═══ GIVEN MATERIAL

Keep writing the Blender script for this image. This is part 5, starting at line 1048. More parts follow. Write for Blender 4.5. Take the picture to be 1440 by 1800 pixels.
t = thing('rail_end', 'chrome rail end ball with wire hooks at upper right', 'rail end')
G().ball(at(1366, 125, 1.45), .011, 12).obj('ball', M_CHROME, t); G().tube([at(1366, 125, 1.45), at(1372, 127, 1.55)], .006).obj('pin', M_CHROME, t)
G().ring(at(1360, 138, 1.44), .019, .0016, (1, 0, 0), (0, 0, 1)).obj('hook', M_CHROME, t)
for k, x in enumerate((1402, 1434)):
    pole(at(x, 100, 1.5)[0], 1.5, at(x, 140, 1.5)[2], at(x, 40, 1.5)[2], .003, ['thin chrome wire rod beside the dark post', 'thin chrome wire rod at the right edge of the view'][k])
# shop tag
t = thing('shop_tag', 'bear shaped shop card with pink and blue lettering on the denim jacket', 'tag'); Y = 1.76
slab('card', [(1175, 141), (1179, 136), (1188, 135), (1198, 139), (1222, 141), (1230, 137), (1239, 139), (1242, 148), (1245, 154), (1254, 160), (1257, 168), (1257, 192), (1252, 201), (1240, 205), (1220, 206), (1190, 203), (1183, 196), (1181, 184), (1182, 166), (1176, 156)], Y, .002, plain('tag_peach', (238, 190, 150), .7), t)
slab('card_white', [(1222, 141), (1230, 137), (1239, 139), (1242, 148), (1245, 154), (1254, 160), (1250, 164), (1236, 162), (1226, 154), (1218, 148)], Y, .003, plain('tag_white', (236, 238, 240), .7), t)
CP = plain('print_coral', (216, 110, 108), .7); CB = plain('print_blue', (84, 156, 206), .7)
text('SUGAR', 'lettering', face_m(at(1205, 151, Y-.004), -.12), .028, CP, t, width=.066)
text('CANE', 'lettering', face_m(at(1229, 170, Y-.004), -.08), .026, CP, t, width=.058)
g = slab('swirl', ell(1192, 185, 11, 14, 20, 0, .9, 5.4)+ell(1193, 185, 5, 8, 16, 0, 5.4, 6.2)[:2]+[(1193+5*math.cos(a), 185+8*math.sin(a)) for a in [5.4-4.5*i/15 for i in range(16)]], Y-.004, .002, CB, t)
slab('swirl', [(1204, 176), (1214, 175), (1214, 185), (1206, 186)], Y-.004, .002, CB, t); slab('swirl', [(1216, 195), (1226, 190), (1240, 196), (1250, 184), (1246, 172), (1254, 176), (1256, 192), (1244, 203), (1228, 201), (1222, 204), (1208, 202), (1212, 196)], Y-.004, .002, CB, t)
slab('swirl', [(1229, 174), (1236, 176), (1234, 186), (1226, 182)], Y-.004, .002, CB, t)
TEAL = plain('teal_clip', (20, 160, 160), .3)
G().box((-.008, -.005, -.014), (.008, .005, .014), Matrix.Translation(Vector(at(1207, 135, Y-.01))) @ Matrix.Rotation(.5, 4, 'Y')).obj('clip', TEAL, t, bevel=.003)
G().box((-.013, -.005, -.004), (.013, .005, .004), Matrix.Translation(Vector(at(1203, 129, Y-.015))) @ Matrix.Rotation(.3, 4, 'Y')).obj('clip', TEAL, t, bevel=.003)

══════

▶ _WHAT TO DO_
Copy out the whole listing exactly.

▶ _COMPLETE RESPONSE_
Keep writing the Blender script for this image. This is part 5, starting at line 1048. More parts follow. Write for Blender 4.5. Take the picture to be 1440 by 1800 pixels.
t = thing('rail_end', 'chrome rail end ball with wire hooks at upper right', 'rail end')
G().ball(at(1366, 125, 1.45), .011, 12).obj('ball', M_CHROME, t); G().tube([at(1366, 125, 1.45), at(1372, 127, 1.55)], .006).obj('pin', M_CHROME, t)
G().ring(at(1360, 138, 1.44), .019, .0016, (1, 0, 0), (0, 0, 1)).obj('hook', M_CHROME, t)
for k, x in enumerate((1402, 1434)):
    pole(at(x, 100, 1.5)[0], 1.5, at(x, 140, 1.5)[2], at(x, 40, 1.5)[2], .003, ['thin chrome wire rod beside the dark post', 'thin chrome wire rod at the right edge of the view'][k])
# shop tag
t = thing('shop_tag', 'bear shaped shop card with pink and blue lettering on the denim jacket', 'tag'); Y = 1.76
slab('card', [(1175, 141), (1179, 136), (1188, 135), (1198, 139), (1222, 141), (1230, 137), (1239, 139), (1242, 148), (1245, 154), (1254, 160), (1257, 168), (1257, 192), (1252, 201), (1240, 205), (1220, 206), (1190, 203), (1183, 196), (1181, 184), (1182, 166), (1176, 156)], Y, .002, plain('tag_peach', (238, 190, 150), .7), t)
slab('card_white', [(1222, 141), (1230, 137), (1239, 139), (1242, 148), (1245, 154), (1254, 160), (1250, 164), (1236, 162), (1226, 154), (1218, 148)], Y, .003, plain('tag_white', (236, 238, 240), .7), t)
CP = plain('print_coral', (216, 110, 108), .7); CB = plain('print_blue', (84, 156, 206), .7)
text('SUGAR', 'lettering', face_m(at(1205, 151, Y-.004), -.12), .028, CP, t, width=.066)
text('CANE', 'lettering', face_m(at(1229, 170, Y-.004), -.08), .026, CP, t, width=.058)
g = slab('swirl', ell(1192, 185, 11, 14, 20, 0, .9, 5.4)+ell(1193, 185, 5, 8, 16, 0, 5.4, 6.2)[:2]+[(1193+5*math.cos(a), 185+8*math.sin(a)) for a in [5.4-4.5*i/15 for i in range(16)]], Y-.004, .002, CB, t)
slab('swirl', [(1204, 176), (1214, 175), (1214, 185), (1206, 186)], Y-.004, .002, CB, t); slab('swirl', [(1216, 195), (1226, 190), (1240, 196), (1250, 184), (1246, 172), (1254, 176), (1256, 192), (1244, 203), (1228, 201), (1222, 204), (1208, 202), (1212, 196)], Y-.004, .002, CB, t)
slab('swirl', [(1229, 174), (1236, 176), (1234, 186), (1226, 182)], Y-.004, .002, CB, t)
TEAL = plain('teal_clip', (20, 160, 160), .3)
G().box((-.008, -.005, -.014), (.008, .005, .014), Matrix.Translation(Vector(at(1207, 135, Y-.01))) @ Matrix.Rotation(.5, 4, 'Y')).obj('clip', TEAL, t, bevel=.003)
G().box((-.013, -.005, -.004), (.013, .005, .004), Matrix.Translation(Vector(at(1203, 129, Y-.015))) @ Matrix.Rotation(.3, 4, 'Y')).obj('clip', TEAL, t, bevel=.003)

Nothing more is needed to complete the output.